D’où l’intérêt pour les élus et les fonctionnaires de souscrire une assurance personnelle qui les couvre dans l’exercice de leurs fonctions : la prime étant payée sur les deniers personnels de l’intéressé, elle n’induit pas la mise à contribution de deniers publics et permet une défense autonome sans saisine du conseil municipal.

Avec une réserve importante toutefois : la faute intentionnelle constitue une cause d’exclusion de garantie.

 

Mais pour le coup, l’assureur, du moins c’est le cas dans les contrats proposés par SMACL Assurances, respecte le principe de présomption d’innocence : l’élu ou l’agent poursuivi est défendu y compris si les faits qui lui sont imputés sont intentionnels.
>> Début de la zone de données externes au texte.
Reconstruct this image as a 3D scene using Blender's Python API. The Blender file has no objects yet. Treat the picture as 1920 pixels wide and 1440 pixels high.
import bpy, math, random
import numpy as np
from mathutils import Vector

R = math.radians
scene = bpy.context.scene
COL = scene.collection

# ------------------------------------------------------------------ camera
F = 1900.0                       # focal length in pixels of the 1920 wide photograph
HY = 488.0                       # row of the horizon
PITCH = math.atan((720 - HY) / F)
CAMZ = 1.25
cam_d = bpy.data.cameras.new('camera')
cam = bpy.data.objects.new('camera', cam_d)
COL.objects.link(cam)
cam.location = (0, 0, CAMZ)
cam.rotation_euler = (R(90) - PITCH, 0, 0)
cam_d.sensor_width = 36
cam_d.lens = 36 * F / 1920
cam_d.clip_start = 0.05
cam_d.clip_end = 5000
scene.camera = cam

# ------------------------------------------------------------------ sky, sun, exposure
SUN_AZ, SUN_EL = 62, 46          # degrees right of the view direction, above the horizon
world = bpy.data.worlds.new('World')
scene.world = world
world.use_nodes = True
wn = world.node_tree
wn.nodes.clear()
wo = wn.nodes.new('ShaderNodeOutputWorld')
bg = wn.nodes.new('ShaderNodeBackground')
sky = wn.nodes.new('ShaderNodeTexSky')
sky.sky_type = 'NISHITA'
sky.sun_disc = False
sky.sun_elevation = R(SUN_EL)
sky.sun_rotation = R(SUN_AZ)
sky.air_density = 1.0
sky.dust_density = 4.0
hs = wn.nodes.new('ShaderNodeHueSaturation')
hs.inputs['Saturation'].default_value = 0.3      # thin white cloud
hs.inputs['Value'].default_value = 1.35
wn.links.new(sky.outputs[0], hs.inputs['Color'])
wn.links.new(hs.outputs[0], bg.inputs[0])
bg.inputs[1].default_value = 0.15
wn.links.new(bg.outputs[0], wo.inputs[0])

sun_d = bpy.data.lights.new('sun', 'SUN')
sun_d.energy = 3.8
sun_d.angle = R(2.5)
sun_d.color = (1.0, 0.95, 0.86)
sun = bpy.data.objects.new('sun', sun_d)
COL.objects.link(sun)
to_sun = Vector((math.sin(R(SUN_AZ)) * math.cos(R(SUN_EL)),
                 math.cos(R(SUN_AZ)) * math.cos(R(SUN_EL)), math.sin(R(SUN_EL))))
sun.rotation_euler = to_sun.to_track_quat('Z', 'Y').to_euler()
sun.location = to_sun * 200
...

Ce n’est qu’en cas de condamnation définitive [4], établissant une faute intentionnelle [5], que SMACL Assurances demandera le remboursement des sommes versées.

 

[1Cass crim 13 février 2007 N° 06-82264. Pour un commentaire de cet arrêt suivre le lien proposé en fin d’article).

[2Le délit de favoritisme peut par exemple résulter d’une mauvaise application du code des marchés publics ; la prise illégale d’intérêts peut être caractérisée, par exemple, par la participation de l’élu au vote d’une subvention à une association dont il est membre.

[3Conseil d’Etat, 28 décembre 2001, N° 213931

[4Décision qui n’est plus susceptible de voie de recours.

[5En droit des assurances, la faute intentionnelle suppose la volonté de causer le dommage. Outre qu’une telle exclusion est morale, elle repose sur un aspect technique fondamental : l’intention supprime l’aléa sur lequel repose le contrat d’assurance.